As control systems for vessel systems are being delivered, some thought needs to be given to the layout and configuration of the vessel's command centre.
The design goal for the command centre is to ensure that the commanding officer has access to the information necessary for command decisions, and that those decisions can then be executed by senior crew.
The key operational areas that will need to be represented include:
At this stage broader architectural principles are being considered. For example, is there any merit in already familiar circular designs, with the commanding officer occupying the centre? Is a large central viewscreen useful, or even necessary? Does the crew even need to face forward, given the dissociation from the external environment caused by the inertial dampening system?
What would you like to see on the Bridge?
I'd like to see a separate area on or near the bridge where senior crew dealing with a crisis or situation could confer separately. It would be more interactive than just offering information from your console - something more like a briefing. We could include video links to specialists elsewhere on the ship that couldn't leave their posts to participate directly.
Sounds like a good idea to me, almost a briefing area. A feature found on some merchant and naval vessels is a Captain's dining room, used to host functions etc. aboard. It would make sense to position the Captain's quarters close to the bridge anyway, so we could even save some mass/volume by having that be dual purpose. A large table is, afterall, a good thing to brainstorm and work around.
I assume "Operations Management" would also cover, to some extent, what we would normally expect of a bridge engineering officer?

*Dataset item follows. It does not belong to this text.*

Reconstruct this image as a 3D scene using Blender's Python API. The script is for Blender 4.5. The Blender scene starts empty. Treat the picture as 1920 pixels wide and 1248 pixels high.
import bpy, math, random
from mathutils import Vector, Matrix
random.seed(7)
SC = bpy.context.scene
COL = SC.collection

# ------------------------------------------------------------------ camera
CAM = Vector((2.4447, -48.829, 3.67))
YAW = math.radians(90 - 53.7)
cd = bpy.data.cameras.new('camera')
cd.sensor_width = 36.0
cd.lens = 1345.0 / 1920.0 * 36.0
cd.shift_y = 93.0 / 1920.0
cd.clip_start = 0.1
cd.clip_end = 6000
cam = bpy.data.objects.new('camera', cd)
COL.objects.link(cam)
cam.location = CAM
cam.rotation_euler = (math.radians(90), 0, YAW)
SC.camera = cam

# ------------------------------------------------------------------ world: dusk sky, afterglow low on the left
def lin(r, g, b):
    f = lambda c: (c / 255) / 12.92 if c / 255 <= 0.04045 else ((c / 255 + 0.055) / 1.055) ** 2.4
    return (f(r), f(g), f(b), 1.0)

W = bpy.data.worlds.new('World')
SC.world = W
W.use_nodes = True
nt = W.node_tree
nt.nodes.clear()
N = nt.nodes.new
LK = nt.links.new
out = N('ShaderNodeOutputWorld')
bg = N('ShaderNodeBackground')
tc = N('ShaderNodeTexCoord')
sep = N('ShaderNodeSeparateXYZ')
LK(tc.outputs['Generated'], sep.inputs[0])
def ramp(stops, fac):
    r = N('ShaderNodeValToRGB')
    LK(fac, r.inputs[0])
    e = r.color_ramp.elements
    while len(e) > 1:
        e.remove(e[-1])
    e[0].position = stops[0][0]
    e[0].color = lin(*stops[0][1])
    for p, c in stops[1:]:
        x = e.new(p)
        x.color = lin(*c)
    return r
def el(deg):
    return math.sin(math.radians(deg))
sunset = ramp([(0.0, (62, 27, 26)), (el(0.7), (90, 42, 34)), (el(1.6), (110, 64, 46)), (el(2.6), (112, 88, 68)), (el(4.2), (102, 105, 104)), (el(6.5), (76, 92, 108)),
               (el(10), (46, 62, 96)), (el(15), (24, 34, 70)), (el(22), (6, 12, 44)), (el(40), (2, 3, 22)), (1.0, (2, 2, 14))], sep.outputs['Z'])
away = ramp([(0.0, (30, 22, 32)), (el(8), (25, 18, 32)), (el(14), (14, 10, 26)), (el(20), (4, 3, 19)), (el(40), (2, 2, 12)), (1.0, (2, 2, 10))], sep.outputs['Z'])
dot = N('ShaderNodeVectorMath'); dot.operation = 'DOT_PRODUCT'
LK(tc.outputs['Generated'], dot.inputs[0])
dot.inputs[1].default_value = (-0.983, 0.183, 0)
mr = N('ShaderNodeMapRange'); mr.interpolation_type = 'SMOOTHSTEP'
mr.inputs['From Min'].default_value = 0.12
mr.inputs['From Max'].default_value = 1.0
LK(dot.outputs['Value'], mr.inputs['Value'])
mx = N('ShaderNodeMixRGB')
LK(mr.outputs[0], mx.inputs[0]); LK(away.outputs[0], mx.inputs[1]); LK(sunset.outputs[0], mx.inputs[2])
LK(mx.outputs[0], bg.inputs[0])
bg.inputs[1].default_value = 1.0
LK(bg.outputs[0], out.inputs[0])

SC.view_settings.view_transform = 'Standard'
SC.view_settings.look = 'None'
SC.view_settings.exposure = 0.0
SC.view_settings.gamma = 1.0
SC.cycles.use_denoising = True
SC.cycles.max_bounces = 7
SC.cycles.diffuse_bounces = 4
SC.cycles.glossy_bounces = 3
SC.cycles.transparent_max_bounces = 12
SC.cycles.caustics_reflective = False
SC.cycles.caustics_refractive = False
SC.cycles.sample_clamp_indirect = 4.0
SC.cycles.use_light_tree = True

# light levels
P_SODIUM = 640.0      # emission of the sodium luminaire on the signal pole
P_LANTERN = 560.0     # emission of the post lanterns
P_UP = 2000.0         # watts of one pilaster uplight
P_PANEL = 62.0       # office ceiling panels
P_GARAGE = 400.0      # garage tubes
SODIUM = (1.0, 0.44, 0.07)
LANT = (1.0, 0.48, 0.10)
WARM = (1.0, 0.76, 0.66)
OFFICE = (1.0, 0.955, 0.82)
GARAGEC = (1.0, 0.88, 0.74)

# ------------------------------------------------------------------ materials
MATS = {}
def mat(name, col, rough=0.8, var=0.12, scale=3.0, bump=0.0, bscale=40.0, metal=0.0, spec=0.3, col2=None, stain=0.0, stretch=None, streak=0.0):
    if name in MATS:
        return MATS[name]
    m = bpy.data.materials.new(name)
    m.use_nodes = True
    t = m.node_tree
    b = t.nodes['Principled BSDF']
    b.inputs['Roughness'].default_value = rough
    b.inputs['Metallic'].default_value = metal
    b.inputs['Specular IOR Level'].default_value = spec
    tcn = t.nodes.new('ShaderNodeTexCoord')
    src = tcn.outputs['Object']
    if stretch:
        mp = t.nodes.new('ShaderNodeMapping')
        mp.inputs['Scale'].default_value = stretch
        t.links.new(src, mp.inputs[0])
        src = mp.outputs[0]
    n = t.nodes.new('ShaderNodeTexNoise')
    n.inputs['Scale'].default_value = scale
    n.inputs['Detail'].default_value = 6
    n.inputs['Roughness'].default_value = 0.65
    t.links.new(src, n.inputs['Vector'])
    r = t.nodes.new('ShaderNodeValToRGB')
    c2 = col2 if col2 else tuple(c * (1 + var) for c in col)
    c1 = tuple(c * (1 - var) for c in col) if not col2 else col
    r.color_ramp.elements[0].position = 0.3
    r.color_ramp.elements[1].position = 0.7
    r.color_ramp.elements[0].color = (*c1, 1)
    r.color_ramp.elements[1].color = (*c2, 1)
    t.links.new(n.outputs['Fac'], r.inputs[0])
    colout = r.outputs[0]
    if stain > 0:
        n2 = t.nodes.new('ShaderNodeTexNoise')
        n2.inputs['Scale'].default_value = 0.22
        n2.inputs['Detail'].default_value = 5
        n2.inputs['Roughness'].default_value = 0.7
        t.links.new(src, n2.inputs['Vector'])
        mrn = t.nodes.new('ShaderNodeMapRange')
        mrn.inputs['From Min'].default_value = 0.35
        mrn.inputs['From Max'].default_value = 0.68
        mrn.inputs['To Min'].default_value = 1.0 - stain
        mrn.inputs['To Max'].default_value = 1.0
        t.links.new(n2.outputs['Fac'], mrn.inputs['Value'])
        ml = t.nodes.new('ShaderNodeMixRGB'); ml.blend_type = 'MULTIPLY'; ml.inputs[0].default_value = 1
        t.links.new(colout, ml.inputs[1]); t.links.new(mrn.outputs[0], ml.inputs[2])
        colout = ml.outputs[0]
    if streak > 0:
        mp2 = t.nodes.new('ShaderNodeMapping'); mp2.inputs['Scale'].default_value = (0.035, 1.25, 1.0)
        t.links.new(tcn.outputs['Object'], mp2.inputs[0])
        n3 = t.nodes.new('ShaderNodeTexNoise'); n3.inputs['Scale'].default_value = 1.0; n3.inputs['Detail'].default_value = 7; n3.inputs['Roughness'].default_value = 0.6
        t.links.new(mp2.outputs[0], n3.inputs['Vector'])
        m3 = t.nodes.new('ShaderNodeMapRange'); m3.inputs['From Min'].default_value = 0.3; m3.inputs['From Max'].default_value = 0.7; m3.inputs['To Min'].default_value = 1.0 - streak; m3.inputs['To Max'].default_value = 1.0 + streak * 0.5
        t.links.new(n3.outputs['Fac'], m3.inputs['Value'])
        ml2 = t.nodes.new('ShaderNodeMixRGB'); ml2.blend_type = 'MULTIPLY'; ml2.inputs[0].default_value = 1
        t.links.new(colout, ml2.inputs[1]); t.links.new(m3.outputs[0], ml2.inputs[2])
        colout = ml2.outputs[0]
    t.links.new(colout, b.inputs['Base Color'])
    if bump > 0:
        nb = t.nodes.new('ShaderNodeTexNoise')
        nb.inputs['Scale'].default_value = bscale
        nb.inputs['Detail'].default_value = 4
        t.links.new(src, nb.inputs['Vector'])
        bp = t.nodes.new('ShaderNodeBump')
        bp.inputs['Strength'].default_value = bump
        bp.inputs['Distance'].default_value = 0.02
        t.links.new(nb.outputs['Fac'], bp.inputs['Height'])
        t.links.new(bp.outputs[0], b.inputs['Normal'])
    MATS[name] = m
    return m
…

At the moment the ship's bridge is likely to be located in the citadel, near the vessel's centre of mass, somewhere above boat bay and between the forward and aft magazines. I would suggest more foward, ahead of the space currently designated for the main cargo elevator (running full depth from keel to backbone just aft of the baot bay) as this would allow separation from the main machinery spaces and give a reasonable amount of room to play layout wise.
In terms of layout, there are certainly a wide range we can look at and draw on. Afterall, the con of a submarine is necessarially a very different layout to a modern Destroyer's Ops Room (being that the bridge will likely serve a combination of some of the functions split between Ops and the Bridge aboard a wet-navy vessel). I suspect some of what is needed will come down to how many personnel are required to handle the workload at each station. At tactical, for example, can one person handle managing outgoing and incoming fire, along with magazine queues etc. all at once? Or will they need one or two assistants?
On a personal level, my preference would generally be to have the captain/officer of the watch located toward the bridge's aft where they could see all (or, at least, the most time-critical... helm and tactical spring to mind) stations in one glance. I also think having the bridge itself, if not all the crew in it, oriented forward is a nice-to-have.
As I understand it, there won't be an engineer on the Bridge, they'll all be in the engineering section.
You're correct, the Ops Manager will cover relevant engineering functions like power allocation and work closely with the engineering team to prioritise damage control work.